What does it feel like to be invited to a party?
Ponder that for a moment. ...
Now, what does if feel like when you are told you have to attend a function?
Hmmm. ...
This is something that I’ve been observing for myself in the practicing and teaching slow yoga and taking things in life a little more slowly. I’ve discovered that by taking the time to “invite” my mind and body to simmer down and slow down a little more, to take pause and just rest into this moment, magical things start to happen. My body, in all of it’s innately intuitive and intelligently designed wisdom, is starting to communicate with me. Well, it’s been communicating with me for a long time, but I just haven’t been hearing or understanding it. Learning that asking has way more power, and in the flow of things, rather than telling my body it has to respond ... or else.

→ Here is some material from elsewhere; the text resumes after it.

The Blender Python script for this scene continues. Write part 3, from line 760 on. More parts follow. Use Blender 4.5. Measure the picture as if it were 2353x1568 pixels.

When we ask our body to do something it responds instantly - even when when we don’t ask it, it responds instantly. Breathing, digesting, processing... it’s a pretty amazing piece of machinery. But communicating with our body is a language that sometimes takes relearning and attention as time goes on. We sometimes separate ourselves from the physical workings of the body and lean into ‘expectations’ that it should just work. Until something goes out of sync, we injure something or we wear something out, we don’t hear the body. Learning that certain types of food just don’t agree with us, even something that used to be fine, as time goes on, now doesn’t agree with what the body needs for fuel.
The same goes for exercising. Young supple bodies bounce, heal quicker, bend in multitudes of directions. Where as older bodies take time to regenerate, slower to respond, flexibility changes. These aging characteristics of the machine are not a bad thing, it’s just the way life cycles are. But the way we work (or play) and communicate with our bodies will determine the longevity and how it’s cooperation unfolds for us. In my continued discovery of yoga (physical movement and meditation), nutrition (fueling and feeding), and the brain (neuroplasticity and expansion)... I’ve been just scratching the surface on how I’m re-learning the way my body is speaking to me.
The way in which our bodies respond to us is our feedback to how we are communicating with them. I liken it to the phrase: inviting rather than expecting. And how asking and then taking the time to listen can take this communication to a whole new level of understanding and self-connection. Slowing down and listening when I pose a thought, movement or question, has me now preemptively healing the body before it is in dyer need of attention.
As ongoing as anything is in this lifetime, building relationship is a lifelong journey. Both in the aspect of exploring through own experiences and through learning through experiences of others. Remembering that we live in a global community of explorers... all hitching a ride on the same train...
...inviting each other to the parties of life.